In both systems this is an ad-hoc ruling, but 5e gives the DM precious little to guide how to consistently make that ruling. In addition, in 5e it is always a DM ruling with variable certainty.
Agreed with Ashkelon and D'karr here. The core rules for stunting in 4e couldn't be more transparent and codified.
Want to do an Indiana Jones vine/whip across the chasm or a swashbuckley swing from the chandelier across the common room? Cool. Move Action. Roll Athletics Medium DC. Success? You move from the starting square to the end point along the rope/whip (etc) path. Failure? Either you're still at the starting point or maybe you make it across but you give up CA UtEoYNT. Want to not provoke OAs? Hard DC.
Want to shoot a stalagmite down on a group of enemies in a cavern? Cool. Limited Use Standard Action. Roll Dungeoneering Medium DC. Success? Ranged Burst 1 centered on point below stalagmite. Medium Damage Expression. Level + 3 vs Reflex attack. Miss: half damage. Difficult Terrain for the duration of the encounter.
This is trivially easy and core, p42 stunting rules in 4e. The terrain powers are littered with examples of this.

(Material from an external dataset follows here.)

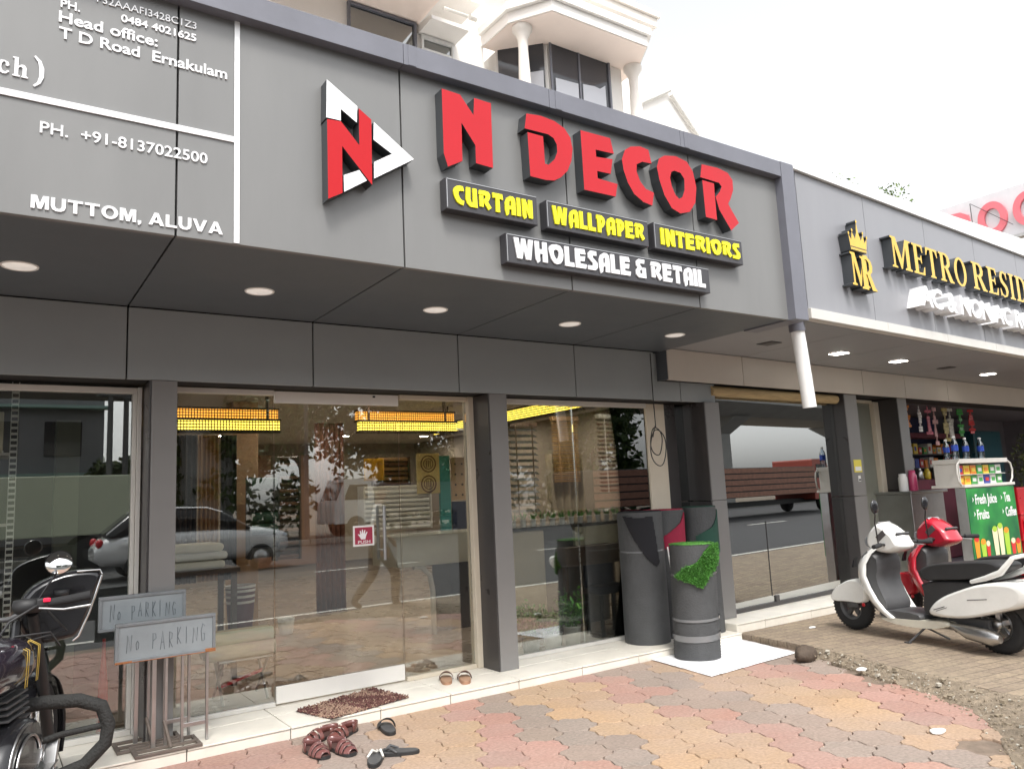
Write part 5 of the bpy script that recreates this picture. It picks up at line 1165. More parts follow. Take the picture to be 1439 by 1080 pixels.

You could certainly do this as well in 5e. It is just that you're required to perform the necessary mental overhead on the spot and deal with the table handling time of negotiation/adjudication of effects (math and balance considerations) and DCs rather than having systemitized, robust stunting infrastructure (with a vast array of mechanical exemplars of such genre tropes at your disposal).